Wearing my two long-trusted friends[1], I visit an Indian grocery store. It is an exotic world with different spices and foods. I am the only white face in a sea of brown. Upon my entrance, my clumsiness knocks over the Veterans’ display, spilling coins and poppies all over the floor. They rush to help me clean up the mess. These are some of our values! Luckily, it is narrow in the aisle and only I can clean my mess. I then ask for advice for jaggery – that unrefined, unprocessed, un-modern, traditional sugar that has no equal. Helpful hands provide options. I choose a Kolhapuri jaggery. I ask if they have curry leaves – the owner smiles broadly and rushes to the back. A lady appears, all smiles, with a mass of fresh leaves – with advice on how to use, and how dry and save any surplus leaves. These are, I repeat, our values! Kindness, generosity, care, the individual connection between strangers…a sacred trust!
Walking home, carrying enough curry leaves to camouflage me in the Monty Python skit “How not to be seen”[2], I thought of another time I had been overwhelmed with care and kindness. I was staying in Frankfort, the small town that is the capital of Kentucky. The legislature meets for only one or two months of the year. (That, in itself, says mountains when you compare it to the many grasping politicians and lobbyists we see around us). Their greed is selfishness and not one of our values. The restaurants and the bed and breakfast in that small town were staffed by people that didn’t take themselves too seriously. They were human, they were soft. They were kind. They made allowance for that shuffling, obviously mentally handicapped man on the street corner, talking to himself. A waitress took him a cup of coffee. That is one of our values, too. Tolerance, the handmaiden of kindness.

Looking towards the capitol from Frankfort Cemetery, Frankfort, Kentucky
But there was an even more important aspect of Frankfort that I fear has been lost today. In the centre of town is a hill, the best piece of real estate in town. The hill is not for the self-important, the oligarchs, the rich and well-connected. No, it is a cemetery. For Kentucky’s departed. Daniel Boone and his wife Rebecca rest here, with many other notables and the not-so-notables. Now that’s a value we want, surely! Can you imagine current real estate developers and politicians, with their sycophants, having a zoom meeting and saying, “Hey, gals and guys, let’s not make money ourselves, let’s take the best real estate in town, and show respect to our parents and our own descendants, and set an everlasting memorial for our children, by showing what really matters, and make a cemetery to remember we are only standing on the shoulders of those that have gone before us…” Giving back is a virtue we cherish. If only there were more of it.
Oh yes – one more value. Last night was Hallowe’en. I have faith in the future: Two small boys came trick or treating, one was a skeleton and one a banana.

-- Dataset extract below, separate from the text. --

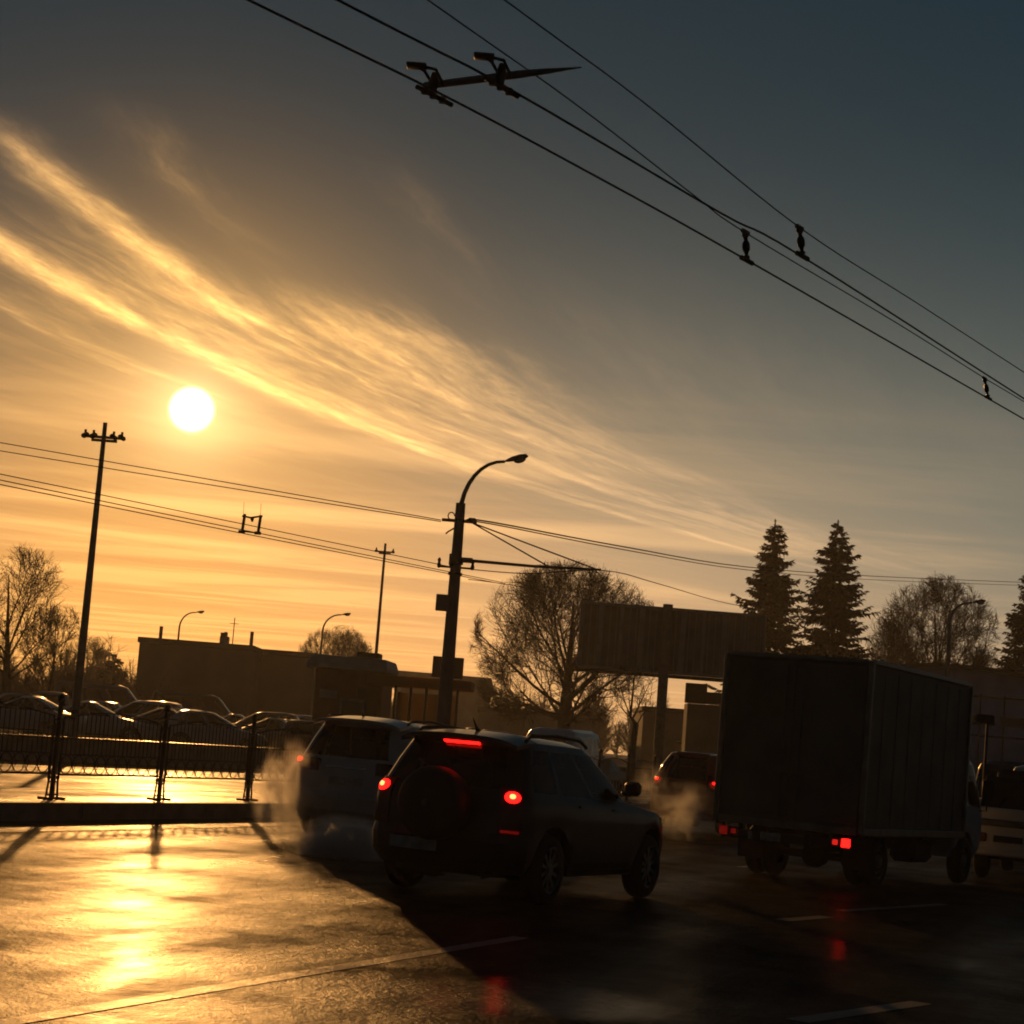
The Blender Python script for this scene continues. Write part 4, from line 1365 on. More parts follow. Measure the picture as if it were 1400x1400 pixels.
# far woods
rnd = random.Random(99)
fw = MB()
def blob_tree(x, y, z, H, w):
    fw.tube([(x, y, z), (x, y, z + H)], [.2, .04], 4, False)
    for k in range(46):
        a = rnd.random() * 6.28; zz_ = z + H * rnd.uniform(.2, 1.0); r = w * math.sin(math.pi * min(1, (zz_ - z) / H * .85 + .1)) * rnd.uniform(.4, 1)
        p0_ = Vector((x, y, z + (zz_ - z) * .6)); p1_ = Vector((x + math.cos(a) * r, y + math.sin(a) * r, zz_))
        fw.tube([p0_, p0_.lerp(p1_, .5) + Vector((0, 0, -.2)), p1_], [.06, .05, .02], 3, False)
        for q in range(5):
            b_ = p0_.lerp(p1_, rnd.uniform(.4, 1))
            fw.tube([b_, b_ + Vector((rnd.uniform(-1, 1), rnd.uniform(-1, 1), rnd.uniform(.1, 1.2))) * 1.1], [.035, .012], 3, False)
for k in range(150):
    px = rnd.uniform(-60, 1460)
    y = rnd.uniform(215, 300)
    H = rnd.uniform(4.5, 9) if not 120 < px < 420 else rnd.uniform(5, 10)
    blob_tree(colx(px, y, 2), y, .6, H, H * .36)
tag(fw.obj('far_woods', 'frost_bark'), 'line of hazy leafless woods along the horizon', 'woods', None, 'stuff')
br = MB()
rnd = random.Random(5)
for k in range(150):
    px = rnd.uniform(-30, 215); y = rnd.uniform(112, 165)
    x = colx(px, y, 1); z = 1.2
    for q in range(9):
        a = rnd.random() * 6.28; l_ = rnd.uniform(1.0, 3.2)
        e1 = Vector((x + math.cos(a) * l_ * .4, y + math.sin(a) * l_ * .4, z + l_))
        br.tube([(x, y, z), e1], [.04, .012], 3, False)
        for w in range(5):
            b_ = Vector((x, y, z)).lerp(e1, rnd.uniform(.3, 1)); br.tube([b_, b_ + Vector((rnd.uniform(-.6, .6), rnd.uniform(-.6, .6), rnd.uniform(.1, .7)))], [.02, .008], 3, False)
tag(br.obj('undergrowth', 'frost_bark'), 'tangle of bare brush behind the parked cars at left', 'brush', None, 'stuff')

# ------------------------------------------------------------------ buildings
def building(name, label, px0, px1, py_top, y, zb, depth, mt, cat='building', rz=0.0, trim='roofing', windows=None, par=.25):
    a = at(px0, py_top, y); b = at(px1, py_top, y)
    w = (b.x - a.x); H = (a.z + b.z) / 2 - zb
    t = thing(name, label, cat, ((a.x + b.x) / 2, y, zb), rz)
    MB().box(0, depth / 2, H / 2 - .2, w, depth, H - .4 + .0, .02).obj('wall', mt, t)
    MB().box(0, depth / 2, H - .2, w + .25, depth + .25, .36, .03).obj('roof', trim, t)
    if windows:
        for (u, z, ww, hh) in windows:
            f = MB().box(u * w, -.02, z, ww, .08, hh, .01).obj('window', 'plaster', t)
            MB().box(u * w, -.055, z, ww - .16, .04, hh - .16).obj('pane', 'shopglass', f)
    return t, w, H
bl, bw, bh = building('flat_building', 'long flat-roofed windowless building under the sun, behind the car park', 191, 346, 876, 126, 1.3, 16, 'brick')
for px, h_ in ((223, .9), (346, 1.0), (306, .8)):
    xx = colx(px, 130, 7) - bl.location.x
    MB().tube([(xx, 3, bh), (xx, 3, bh + h_)], .12, 8).obj('vent', 'steel', bl, 40)
xx = colx(318, 130, 7) - bl.location.x
mb = MB().tube([(xx, 4, bh), (xx, 4, bh + 1.9)], .035, 6)
mb.tube([(xx - .3, 4, bh + 1.5), (xx + .3, 4, bh + 1.5)], .02, 5)
mb.obj('aerial', 'iron', bl)
MB().box(xx - .55, 4, bh + .3, .6, .6, .6, .05).box(xx - .5, 4, bh + .75, .25, .3, .3, .05).obj('roof_unit', 'steel', bl)
bl2, _, _ = building('flat_building', 'lower hazy flat-roofed wing right of the long building, left of the kiosk', 347, 432, 889, 131, 1.3, 14, 'brick')
# pitched far house
a = at(606, 926, 240)
ph = thing('pitched_house', 'hazy low house with a shallow pitched roof behind the shelter', 'house', (a.x, 240, 1.2), .15)
hh = a.z - 1.2
MB().box(0, 0, (hh - 1.6) / 2, 11, 8, hh - 1.6, .02).obj('wall', 'plaster', ph)
MB().add([(-6, -4.4, hh - 1.7), (6, -4.4, hh - 1.7), (6, 4.4, hh - 1.7), (-6, 4.4, hh - 1.7), (-6, 0, hh + .4), (6, 0, hh + .4)],
         [(0, 1, 5, 4), (2, 3, 4, 5), (0, 4, 3), (1, 2, 5), (3, 2, 1, 0)]).obj('roof', 'roofing', ph)
lh, _, _ = building('low_shed', 'low dark shed roofline in the haze below the billboard', 655, 820, 972, 165, .8, 12, 'plaster')
lh2, _, _ = building('low_shed', 'grey low block in the haze just right of the young tree', 880, 962, 968, 150, .6, 10, 'plaster')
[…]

I said “Wow, you’re a big banana.” He replied, “I identify as a mango.” I hope you laughed. Aristotle would want you to say that is funny for two reasons. One, the recognition of the incongruity that he is not a mango, or even a banana, but rather a little boy, and two, for that ability to laugh at oneself. Value humour with good taste – be not a boor or buffoon, nor take yourself too seriously. Be nimble-witted; value the golden mean[3], and laugh. The best value of all.

The essence of India: curry leaf and lentil soup
Contributed by Nigel Scotchmer
[1] Classical Greek has not only the singular and the plural, but a special case for the ‘dual’– those things that come in twos – shoes, ears, eyes, hands, etc. Thus, they have an ability to be precise, to be able to show deference and respect for special cases that are dear to all of us, reflecting a society that cares enough to try to be precise. That’s a value. Do we CARE enough to be precise – or “what’s it madder?”
[3] Aristotle, Nicomachean Ethics, translation by J. A. K. Thomson (London: Penguin, 1976), 1128a.